*Note: Written to join my own “Arsenal of Ideas”…not for any wider publication.

Almost precisely three years from now, I want to take my family on a trip around the world for a full calendar year. It’s daunting. Can we afford it? Where will we go? Will the kids appreciate it? Will our extended families visit? What will we do with the house? Will we be safe? And just what are we going to do with our dog?

Easily asked, yet none of these questions are easily answered. It’ll take work to get to the bottom of these, but first we’ve got to start with a simple structure for thinking through each one. One by one.

Here’s an assumption to get the ball rolling: we’ll depart in early June, 2022, when our daughters are out of school. Grace will be 10, soon to turn 11 by then, and so she’ll have just completed fourth grade. Georgie will be 7, and turn 8 later that fall, and so she’ll have just finished first grade. That’ll mean we’ll have to work out some sort of extended-study-abroad that’ll satisfy the school district’s requirements for fifth and second grades.

Our travel criteria centers on cities that maximize culture, that are cost-effective, feature relatively low crime, and arriving at a time of year with an appropriate climate (so as to minimize the amount of clothes and gear we bring on the trip). Based on that criteria, here’s a very rough month/city schedule:

  • June: London, UK; Paris, France
  • July: Barcelona, Spain
  • August: Lisbon/Porto, Portugal
  • September: Tangiers/Casablanca, Morocco; Rome/Florence, Italy
  • October: Split, Croatia; Athens (or island), Greece
  • November: Istanbul, Turkey; Tel Aviv/Jerusalem, Israel
  • December: Costa Rica/Belize; Santiago, Chile
  • January: Montevideo, Uruguay; Buenos Aires, Argentina
  • February: Sydney, Australia (and various other locations in Australia)
  • March: Wellington, New Zealand (and various in NZ); Vietnam/Hong Kong?
  • April: Seoul, South Korea; Tokyo, Japan
  • May: Washington, DC; New York, New York; Montreal, Canada

The strategy is to save money by slowing down. Less churn. Less rushing from one spot to the next. By staying awhile. If we’re getting longer term apartments to rent, and we’re not on the road all the time, then we can stretch our money out and go for longer.

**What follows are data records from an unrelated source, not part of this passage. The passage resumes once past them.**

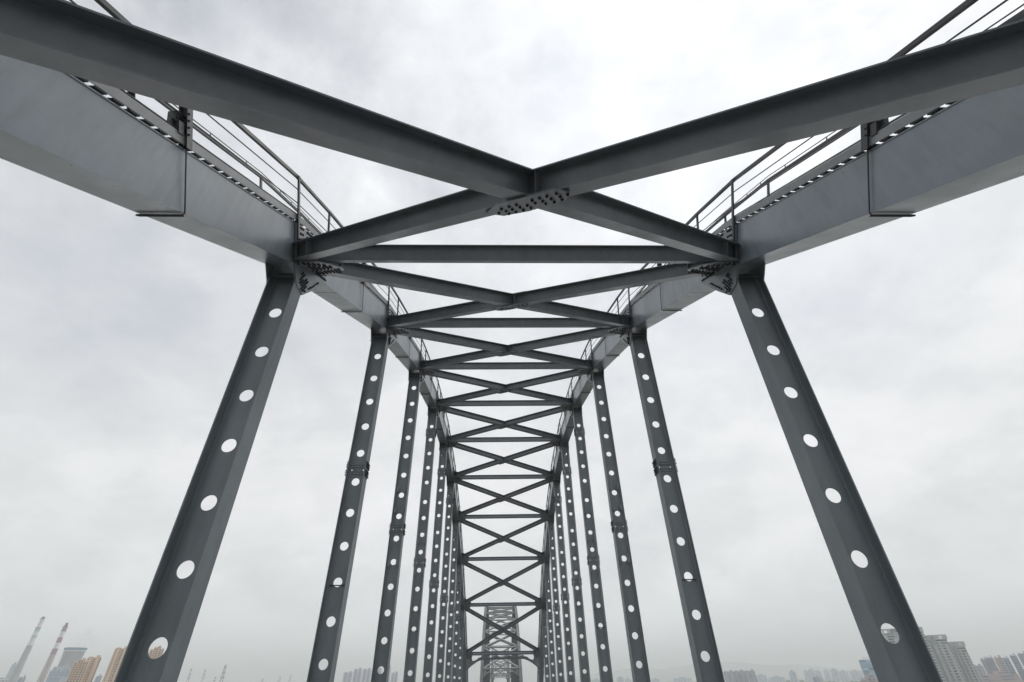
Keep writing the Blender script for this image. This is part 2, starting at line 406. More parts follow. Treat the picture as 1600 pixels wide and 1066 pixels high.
    # hangers
    for i in range(i0+1, i0+N):
        for sg in (-1, 1):
            kk = i-i0; HI_, HX_ = (HW-.030, 5.01) if sg < 0 else (HW-.022, 5.035); xc = sg*(HI_+HX_)/2; y0 = P[i].y; zt = P[i].z-.02
            mb = MB()
            fw = .187
            for X in (sg*(HI_+.010), sg*(HX_-.010)):
                sl = max(-.9, min(.9, (T[i-1].z/T[i-1].y+T[i].z/T[i].y)/2))
                zb = deck_z-.6
                q = [Vector((X-.010, y0-fw, zb)), Vector((X+.010, y0-fw, zb)), Vector((X+.010, y0+fw, zb)), Vector((X-.010, y0+fw, zb)),
                     Vector((X-.010, y0-fw, zt-fw*sl-.03)), Vector((X+.010, y0-fw, zt-fw*sl-.03)), Vector((X+.010, y0+fw, zt+fw*sl-.03)), Vector((X-.010, y0+fw, zt+fw*sl-.03))]
                mb.hexa(q)
            # web with round holes
            xl, xr = xc-.226, xc+.226; r = .117 if detail else .12; hw_ = .165; th = .009
            spl = ([5.35] if kk > 1 or not detail else [])+([12.97] if detail and kk in (4, 5, 6) and P[i].z > 14 else [])
            zs = []; z = .43
            while z < zt-.75:
                if detail and (kk in (4, 5, 6)) and z > 8.7: break
                zs.append(z); z += .9103
            if detail and kk in (4, 5, 6):
                z = 9.78
                while z < zt-.75: zs.append(z); z += .912
            zc = deck_z-.6; seg_n = 24 if kk < 6 and detail else (14 if detail else 8)
            def solid(z0, z1, x0=xl, x1=xr):
                if z1-z0 > 1e-4: mb.box(((x0+x1)/2, y0, (z0+z1)/2), ((x1-x0)/2, 0, 0), (0, th, 0), (0, 0, (z1-z0)/2))
            events = [(q, 'h') for q in zs]+([(q, 's') for q in spl if q < zt-.5] if detail else [])
            events.sort()
            for q, ty in events:
                if ty == 'h':
                    solid(zc, q-hw_); solid(q-hw_, q+hw_, xl, xc-hw_); solid(q-hw_, q+hw_, xc+hw_, xr)
                    vs = []
                    for yy in (-th, th):
                        for j in range(seg_n):
                            t = 2*math.pi*(j+.5)/seg_n; cx_, cz_ = math.cos(t), math.sin(t); mm = max(abs(cx_), abs(cz_))
                            vs.append((xc+cx_*r, y0+yy, q+cz_*r)); vs.append((xc+cx_/mm*hw_, y0+yy, q+cz_/mm*hw_))
                    fs = []
                    for j in range(seg_n):
                        a, b = 2*j, 2*((j+1) % seg_n); o2 = 2*seg_n
                        fs += [(a, a+1, b+1, b), (o2+b, o2+b+1, o2+a+1, o2+a), (a, b, b+o2, a+o2)]
                    # corner fill so that the square stays closed
                    for yy in (-th, th):
                        for cx_, cz_ in ((1, 1), (-1, 1), (-1, -1), (1, -1)):
                            t = math.atan2(cz_, cx_) % (2*math.pi); j0 = int((t/(2*math.pi))*seg_n-.5) % seg_n; j1 = (j0+1) % seg_n
                            base = len(vs); vs.append((xc+cx_*hw_, y0+yy, q+cz_*hw_)); o2 = 0 if yy < 0 else 2*seg_n
                            fs.append((o2+2*j0+1, base, o2+2*j1+1))
                    mb.add(vs, fs)
                    zc = q+hw_
                else:
                    solid(zc, q-.018)
                    for x0, x1 in ((xl, xc-.19), (xc-.155, xc+.155), (xc+.19, xr)): solid(q-.018, q+.018, x0, x1)
                    zc = q+.018
            solid(zc, zt-.25*abs(sl) if detail else zt)
            if detail and kk <= 3:          # weld beads in the web corners
                for e in (-1, 1): mb.ring_tube([(xc+e*.238, y0-.014, deck_z), (xc+e*.238, y0-.014, zt-.3)], .009, 5)
            h = mb.build('hanger', [mH, MB_], root)
            if detail:
                for q in spl:
                    if q > zt-.5: continue
                    mb = MB()
                    for half in (-1, 1):
                        zc2 = q+half*.115
                        for yy in (-1, 1): mb.box((xc, y0+yy*(th+.006), zc2), (.15, 0, 0), (0, .006, 0), (0, 0, .085))
                        for cc in range(7):
                            for rr in range(2):
                                for yy in (-1, 1): mb.bolt((xc-.132+cc*.044, y0+yy*(th+.012), q+half*(.07+rr*.075)), (0, yy, 0), .011, .016)
                    for X, nx in ((sg*(HI_-.006), -sg), (sg*(HX_+.006), sg)):
                        mb.box((X, y0, q), (.007, 0, 0), (0, fw-.01, 0), (0, 0, .24))
                        for half in (-1, 1):
                            for rr in range(3):
                                for cc in range(6):
                                    mb.bolt((X+nx*.007, y0-.155+cc*.062, q+half*(.055+rr*.068)), (nx, 0, 0), .016, .036)
                    mb.build('splice_plate', [mH, MB_], h)
                if kk >= 3:                    # little fixing lugs on the flanges
                    for q, hh in (((7.04, .13), (6.12, .11), (4.02, .13)) if kk % 2 else ((7.92, .12), (6.42, .11), (4.85, .14), (3.1, .1))):
                        if q > zt-.8: continue
                        for e in (-1, 1):
                            mb = MB(); mb.box((xc+e*.168, y0-.12, q), (.05, 0, 0), (0, .012, 0), (0, 0, hh)); mb.box((xc+e*.208, y0-.07, q), (.010, 0, 0), (0, .06, 0), (0, 0, hh*.8))
                            mb.build('fixing_lug', [mH, MB_], h)
                if kk in (2, 4, 6, 7):
                    mb = MB(); mb.box((xc, y0-.03, 2.17), (.2, 0, 0), (0, .012, 0), (0, 0, .014)); mb.build('cross_bar', [mR], h)
    # walkway on the rib crown, with its rails
    XI, XO = HW-.02, HO+.10
    for sg in (-1, 1):
        wk = MB()
        for k in range(i0-1, i0+N+1):
            L = Ln[k]
            if detail:
                p = .223; c0 = int(L/p)
                for j in range(c0):
                    s0 = (j+.5)*L/c0
                    base = P[k]+T[k]*s0+NR[k]*(AH+.028)+Vector((sg*(XI+XO)/2, 0, 0))
                    wk.box(base, Vector(((XO-XI)/2, 0, 0)), T[k]*.074, NR[k]*.008)
                    if j % 3 == 0: wk.box(P[k]+T[k]*s0+NR[k]*(AH+.01)+Vector((sg*(XI+.05), 0, 0)), Vector((.03, 0, 0)), T[k]*.03, NR[k]*.016)
            else:
                wk.hexa([node(k, AH+.02, sg*XI), node(k, AH+.02, sg*XO), node(k+1, AH+.02, sg*XO), node(k+1, AH+.02, sg*XI),
                         node(k, AH+.06, sg*XI), node(k, AH+.06, sg*XO), node(k+1, AH+.06, sg*XO), node(k+1, AH+.06, sg*XI)])
        wo_ = wk.build('walkway', [mR], root)
        for X in (XI, XO):
            tb = MB()
            for k in range(i0-1, i0+N+1):
                for (na, nb) in ((AH+.036, AH+.165),):
                    q = [node(k, na, sg*X-.006), node(k, na, sg*X+.006), node(k+1, na, sg*X+.006), node(k+1, na, sg*X-.006),
                         node(k, nb, sg*X-.006), node(k, nb, sg*X+.006), node(k+1, nb, sg*X+.006), node(k+1, nb, sg*X-.006)]
                    tb.hexa(q)
            tb.build('toe_board', [ML if detail else mR], wo_)
        for inner in (True, False):
            X = sg*(XI+.012) if inner else sg*(XO+.012)
            # post stations
            stn = []
            for k in range(i0-1, i0+N+1):
                f = k < mid
                for (nd, s_, thick) in ((k, 1.32 if f else 0.38, 0), (k, Ln[k]*(.55 if f else .45)-(.15 if sg > 0 else 0), 1), (k+1, -.38 if f else -1.32, 0)):
                    stn.append((nd, s_, thick, k))
            tops = []
            rl = MB()
            for nd, s_, thick, k in stn: tops.append((pt(nd, s_, 0, X), NR[k]))
            for (a, na), (b, nb) in zip(tops, tops[1:]):
                def run(n_, r_):
                    rl.ring_tube([a+na*n_, b+nb*n_], r_, 6)
                if inner:
                    d = (b-a).normalized()
                    rl.bar(a+na*(AH+.92), b+nb*(AH+.92), na, .028, 0, .06)
                    if detail:
                        for n_ in (.70, .42, .19): run(AH+n_, .0105)
                    else: run(AH+.45, .012)
                else:
                    rl.bar(a+na*(AH+.90), b+nb*(AH+.90), na, .024, 0, .055)
                    if detail:
                        run(AH+1.02, .009)
                        m = 3
                        for j in range(m):
                            q = a.lerp(b, (j+.5)/m)+na*(AH+.97); rl.box(q, Vector((.006, 0, 0)), (b-a).normalized()*.008, na*.035)
                        run(AH+.62, .009); run(AH+.33, .009)
            r_obj = rl.build('railing', [mR], root)
            far = MB(); farn = 0
            for nd, s_, thick, k in stn:
                base = pt(nd, s_, 0, X); n = NR[k]; t = T[k]
                big = thick and detail
                tgt = MB() if (detail and k < i0+7) else far
                h1 = AH+.95
                if big:
                    w_ = .055
                    tgt.box(base+n*((AH+.0+h1)/2)+Vector((-sg*w_*.9 if inner else 0, 0, 0)), Vector((.007, 0, 0)), t*w_, n*((h1-AH)/2))
                    tgt.box(base+n*((AH+h1)/2)+Vector((sg*w_*.9 if inner else 0, 0, 0)), Vector((.007, 0, 0)), t*w_, n*((h1-AH)/2))
                    tgt.box(base+n*((AH+h1)/2), Vector((w_*.9, 0, 0)), t*.006, n*((h1-AH)/2))
                    if inner:              # bolted foot bracket
                        c_ = base+Vector((sg*.03, 0, 0))
                        tgt.prism([c_-t*.05+n*(AH+.12), c_-t*.30+n*(AH+.16), c_-t*.27+n*(AH+.36), c_-t*.12+n*(AH+.46), c_-t*.05+n*(AH+.46)], Vector((sg*.014, 0, 0)))
                        tgt.box(base-t*.13+n*(AH+.22)+Vector((-sg*.005, 0, 0)), Vector((.03, 0, 0)), t*.05, n*.08)
                        for a_ in range(5): tgt.bolt(base+n*(AH+.18+a_*.09)-t*.03+Vector((-sg*(w_*.9+.007), 0, 0)), Vector((-sg, 0, 0)), .012, .016)
                        for a_, b_ in ((.13, .25), (.2, .30), (.13, .36), (.24, .2)): tgt.bolt(c_-t*a_+n*(AH+b_)-Vector((sg*.002, 0, 0)), Vector((-sg, 0, 0)), .011, .014)
                else:
                    lo = AH+.03 if not (inner and abs(s_) < .5 and s_*(1 if k < mid else -1) < 0) else .5
                    if lo == .5: base = base-Vector((sg*.055, 0, 0)); lo = -.02
                    tgt.box(base+n*((lo+h1)/2), Vector((.010, 0, 0)), t*.034, n*((h1-lo)/2))
                    tgt.box(base+n*((lo+h1)/2)+t*.030+Vector((sg*.028, 0, 0)), Vector((.018, 0, 0)), t*.004, n*((h1-lo)/2))
                    if inner: tgt.prism([base+n*(h1)-t*.02, base+n*(h1)-t*.09, base+n*(h1-.05)-t*.07, base+n*(h1-.14)-t*.02], Vector((sg*.01, 0, 0)))
                if tgt is not far: tgt.build('post', [mR, MB_], r_obj)
            if far.v:
                fo = far.build('post', [mR, MB_], r_obj); fo['kind'] = 'stuff'
        # rod band looped round the rib at mid panel
        if detail:
            for k in range(i0, i0+N):
                L = Ln[k]; s0 = L*(.55 if k < mid else .45)-(.15 if sg > 0 else 0)
                def q(n, X, ds=0.0): return P[k]+T[k]*(s0+ds)+NR[k]*n+Vector((sg*X, 0, 0))
                pth = [q(AH+.03, HW-.02), q(.06, HW-.02), q(.0, HW-.018), q(-.026, HW+.01), q(-.024, HO+.01), q(-.024, HO+.035, .025), q(-.024, HO+.01, .055), q(-.024, HW+.03, .055)]
                mb = MB(); mb.ring_tube(pth, .0095, 8); mb.build('rod_band', [MR], root)

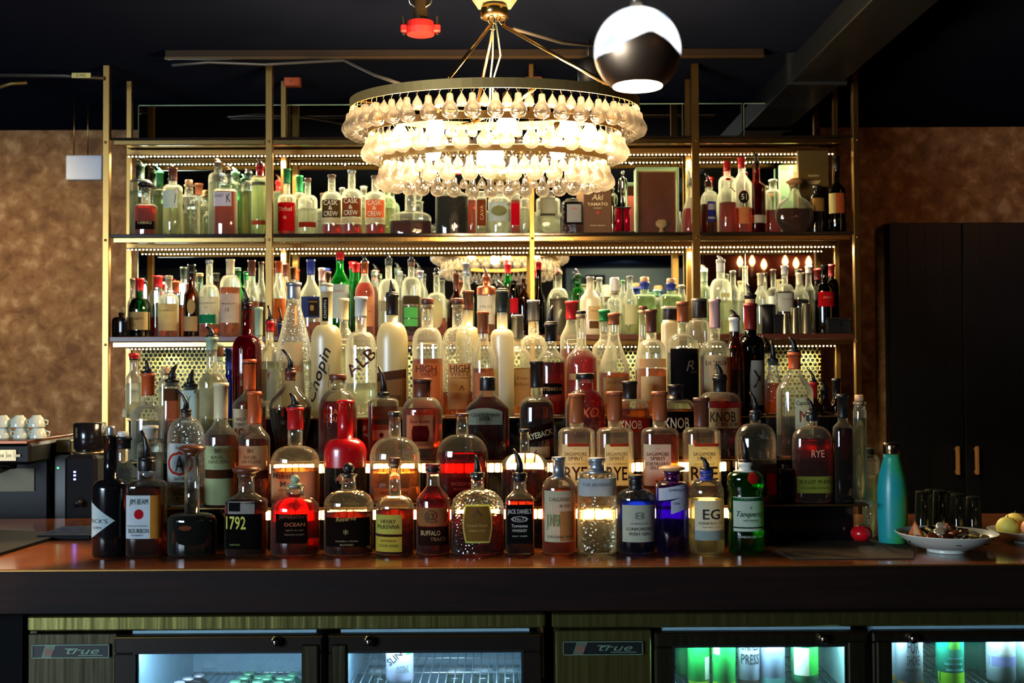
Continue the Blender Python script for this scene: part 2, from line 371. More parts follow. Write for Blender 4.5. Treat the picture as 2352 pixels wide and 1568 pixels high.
conduit('electrical_conduit', 'curved thin conduit from the left post bracket towards the chandelier', [P(395, 150, 4.8), P(480, 143, 4.8), P(610, 148, 4.78), P(790, 138, 4.6), P(860, 172, 4.3), P(940, 200, 4.1)], 0.006, (110, 104, 92))
conduit('electrical_conduit', 'diagonal conduit behind the chandelier rods, upper right', [P(1180, 66, 3.9), P(1290, 98, 4.3), P(1440, 112, 4.72)], 0.006, (90, 84, 76))
conduit('electrical_conduit', 'short bent cable hanging at the far left ceiling', [P(0, 200, 5.1), P(26, 192, 5.1), P(62, 190, 5.1)], 0.007, (150, 120, 60))
# junction boxes at the back posts
for px, lab in ((672, 'orange square junction box by the left inner post'), (1226, 'small square junction plate on the middle post'), (1905, 'small junction box atop the far right rear post')):
    q = P(px, 188, 5.2); o = thing('junction_box', lab, 'junction box', q, 'junction boxes above the rack')
    MB().box(-0.036, 0.036, -0.02, 0.02, -0.022, 0.024, 0.003).build('box', plain((150, 74, 42), 0.45, 0.3, 0.4, 'box_orange'), o)
    MB().lathe([(0.004, 0), (0.004, 0.004)], (0, 0, 0), 8).build('screw', M_BRASS2, o, True).matrix_local = Matrix.Translation((0, -0.021, 0)) @ Matrix.Rotation(math.pi/2, 4, 'X')
# sprinkler pipe with red coupling
sp = P(966, 66, 3.9)
o = thing('sprinkler_pipe', 'steel pipe end with bright red coupling hanging above the chandelier', 'pipe', sp)
MB().tube([(0, 0, 0.30), (0, 0, 0.02), (0, 0, -0.01)], 0.024, 18).build('pipe', plain((150, 120, 78), 0.25, 0.9, 0.5, 'pipe_steel'), o, True)
MB().lathe([(0.026, -0.022), (0.046, -0.020), (0.048, 0.0), (0.044, 0.022), (0.028, 0.024)], (0, 0, 0), 20).box(-0.066, 0.066, -0.012, 0.012, -0.012, 0.014, 0.004).build('coupling', plain((196, 34, 30), 0.45, 0, 0.4, 'red_coupling', bump=0.3), o)
for s_ in (-1, 1):
    MB().tube([(s_*0.056, 0, -0.02), (s_*0.056, 0, 0.042)], 0.005, 8).lathe([(0.009, 0), (0.009, 0.008)], (s_*0.056, 0, 0.014), 6).build('bolt', plain((150, 130, 100), 0.3, 1, 0.5, 'bolt'), o)
MB().tube([(0.04*math.cos(a/10*math.pi*2), -0.012, 0.10+0.035*math.sin(a/10*math.pi*2)) for a in range(11)], 0.004, 8, False).build('hanger_ring', plain((200, 196, 180), 0.25, 1, 0.5, 'zinc'), o, True)
# blank white sign panel on two rods, far left
sY = 5.5; q = P(196, 386, sY)
o = thing('hanging_sign', 'blank white rectangular sign hanging on two thin rods, left wall', 'sign', q)
hw = (X_at(238, sY)-X_at(155, sY))/2
MB().box(-hw, hw, -0.02, 0.02, Z_at(414, sY)-Z_at(386, sY), Z_at(358, sY)-Z_at(386, sY), 0.004).build('panel', plain((205, 214, 228), 0.5, 0, 0.3, 'white_panel'), o)
for s_ in (-0.66, 0.62): MB().tube([(s_*hw*0.6-0.02, 0, 0.05), (s_*hw*0.6-0.02, 0, CEIL-q[2])], 0.003, 6).build('rod', M_BRASS, o, True)
# dark wall-mounted spot lamp right of the chandelier
q = P(1352, 165, 4.6)
o = thing('ceiling_spotlight', 'small black unlit spotlight behind the chandelier rim', 'spotlight', q)
MB().lathe([(0.03, -0.05), (0.042, -0.045), (0.045, 0.02), (0.03, 0.05), (0.01, 0.056)], (0, 0, 0), 18).build('lamp_head', M_CAB, o, True)
MB().tube([(0, 0, 0.05), (0, 0, CEIL-q[2])], 0.007, 8).build('stem', M_CAB, o, True)
# ================================================================ SHELF RACK
RF, RB, RM = 4.97, 5.24, 5.28        # front plane, rear plane, mirror plane
rack = thing('shelf_rack', 'tall brass bar shelf rack with three lit shelves and mirror back', 'shelf', (0, RF, 0))
rack_o = Vector((0, RF, 0))
def rp(mb, name, mat, parent=None, smooth=False):
    """mesh given in room coordinates -> part of the rack"""
    mb.v = [(p[0]-rack_o.x, p[1]-rack_o.y, p[2]-rack_o.z) for p in mb.v]
    return mb.build(name, mat, parent or rack, smooth)
SH = {}
posts = [(245, 15), (619, 16), (1599, 17), (1967, 14)]
PXS = []
for px, wpx in posts:
    x = X_at(px, RF, 1.9); PXS.append(x); hw = wpx/2/F*RF
    rp(MB().box(x-hw, x+hw, RF-0.015, RF+0.015, 0, CEIL-0.001, 0.002), 'post', M_BRASS)
xm = X_at(1222, RF, 1.9)
rp(MB().box(xm-0.011, xm+0.011, RF-0.015, RF+0.006, 0, CEIL-0.001, 0.002), 'post', M_BRASS)
for px in (297, 652, 1582, 1921):
    x = X_at(px, RB, 1.9)
    rp(MB().box(x-0.012, x+0.012, RB-0.012, RB+0.012, 0, CEIL-0.001, 0.002), 'post', M_BRASS)
XL, XR = PXS[0]+0.014, PXS[-1]-0.012
M_SHELF = plain((34, 26, 20), 0.12, 0, 0.6, 'dark_shelf', noise=0.2)
M_SHELF3 = plain((74, 36, 26), 0.35, 0, 0.5, 'red_brown_shelf', noise=0.2)
M_LED = emit((255, 214, 150), 40, 'warm_diode')
M_STRIP = plain((44, 28, 16), 0.4, 0, 0.4, 'strip_tape')
ledx0, ledx1 = X_at(292, 5.18, 2), X_at(1922, 5.18, 2)
for key, ztop, thick, zled in (('S1', 2.392, 0.010, 2.352), ('S2', 1.982, 0.014, 1.940), ('S3', 1.549, 0.022, 1.502)):
    SH[key] = ztop
    rp(MB().box(XL, XR, RF-0.006, RM-0.006, ztop-thick, ztop, 0.002), 'shelf_board', M_SHELF3 if key == 'S3' else M_SHELF)
    xs = [XL]+PXS[1:-1]+[XR]
    for a, b in zip(xs, xs[1:]):
        rp(MB().box(a+0.016, b-0.016, RF-0.012, RF+0.010, ztop-thick-0.024, ztop-thick-0.001, 0.003), 'front_rail', M_BRASS2)
    rp(MB().box(ledx0, ledx1, 5.165, 5.20, zled+0.003, ztop-thick-0.004, 0.002), 'light_channel', M_BRASS)
    rp(MB().box(XL+0.03, XR-0.03, RB-0.01, RB+0.014, ztop-thick-0.020, ztop-thick-0.001, 0.003), 'rear_rail', M_BRASS)
    st = rp(MB().box(ledx0, ledx1, 5.176, 5.188, zled, zled+0.003), 'light_strip', M_STRIP)
    mb = MB(); nl = int((ledx1-ledx0)/0.0163); rr = 0.0030 if key != 'S3' else 0.0026
    for i in range(nl):
        x = ledx0+0.006+i*0.0163
        mb.lathe([(rr, 0.001), (rr, -0.0022), (rr*0.5, -0.0034)], (x, 5.181, zled), 6)
    dd = rp(mb, 'diodes', M_LED, st); dd['kind'] = 'stuff'
    for px, _ in posts+[(1222, 1)]:                          # round screws where the rails meet the posts
        x = X_at(px, RF, ztop)
        rp(MB().ball((x, RF-0.017, ztop-thick-0.012), 0.006, 10, 6), 'screw', M_BRASS2, None, True)
# mirrors
mm, n_, l_ = newmat('mirror_glass')
g_ = n_.new('ShaderNodeBsdfGlossy'); g_.inputs['Color'].default_value = (0.72, 0.78, 0.72, 1); g_.inputs['Roughness'].default_value = 0.012; out(n_, l_, g_.outputs[0])
M_EDGE = plain((150, 176, 140), 0.2, 0, 0.6, 'mirror_edge')
mz0, mz1 = Z_at(772, RM, 0), Z_at(240, RM, 0)
for a, b in ((318, 645), (660, 1573), (1590, 1708), (1712, 1887)):
    xa, xb = X_at(a, RM, 2), X_at(b, RM, 2)
    if a == 1712: zt = mz1
    else: zt = mz1
    mp = rp(MB().box(xa, xb, RM, RM+0.006, mz0, zt), 'mirror_panel', mm)
    rp(MB().box(xa, xb, RM-0.0005, RM+0.0065, zt-0.001, zt+0.003).box(xa-0.003, xa, RM-0.0005, RM+0.0065, mz0, zt), 'mirror_edge', M_EDGE, mp)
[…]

There are, of course, some big leaps and medium hops in this schedule that’ll require considerable airfares to make happen. Paying for four tickets at a time will add up over time. Here’s a few:

  1. US to UK
  2. Morocco to Italy
  3. Israel to Costa Rica/Belize
  4. Costa Rica/Belize to Chile
  5. Argentina to Australia
  6. Australia to New Zealand
  7. New Zealand to South Korea
  8. Japan to the US

Not only that, there are smaller, ground bits of transportation that’ll be tough to pull off on a budget. Traveling around the Adriatic Sea, from up and over one side of Italy’s boot and over to Croatia, and then down the Croatian coast to Greece, and then on again across the Aegean Sea to Istanbul – that’ll be a bit of a trick.

So whether by air, land, or sea, the travel will get tricky and expensive.

My gut tells me to start with the dots first, and then work on connecting them. So I’ll just wicker down the locations and months by learning what I can about the five Cs: cities, culture, cost, crime, and climate.

Starting with London: How much is there to see and do and learn in London in June? From London, are there day trips we can do out and about to get to see and do more by using London as a base of support? (My gut tells me “yes,” like day trips out to Oxford and Cambridge and Greenwich and maybe even Stonehenge.) How expensive will this be? How will we get around on a daily basis? Is the crime rate OK? And what’s the weather like at that time of year?

And, inevitably, are there alternatives? This is the toughest part. It’s not so hard to decide what to do, but it will be much more difficult to decide what to miss! What about Ireland? Scotland? Norway? Germany? Might one of those be a more affordable and interesting substitute?

I don’t know. So I’d better start doing some homework.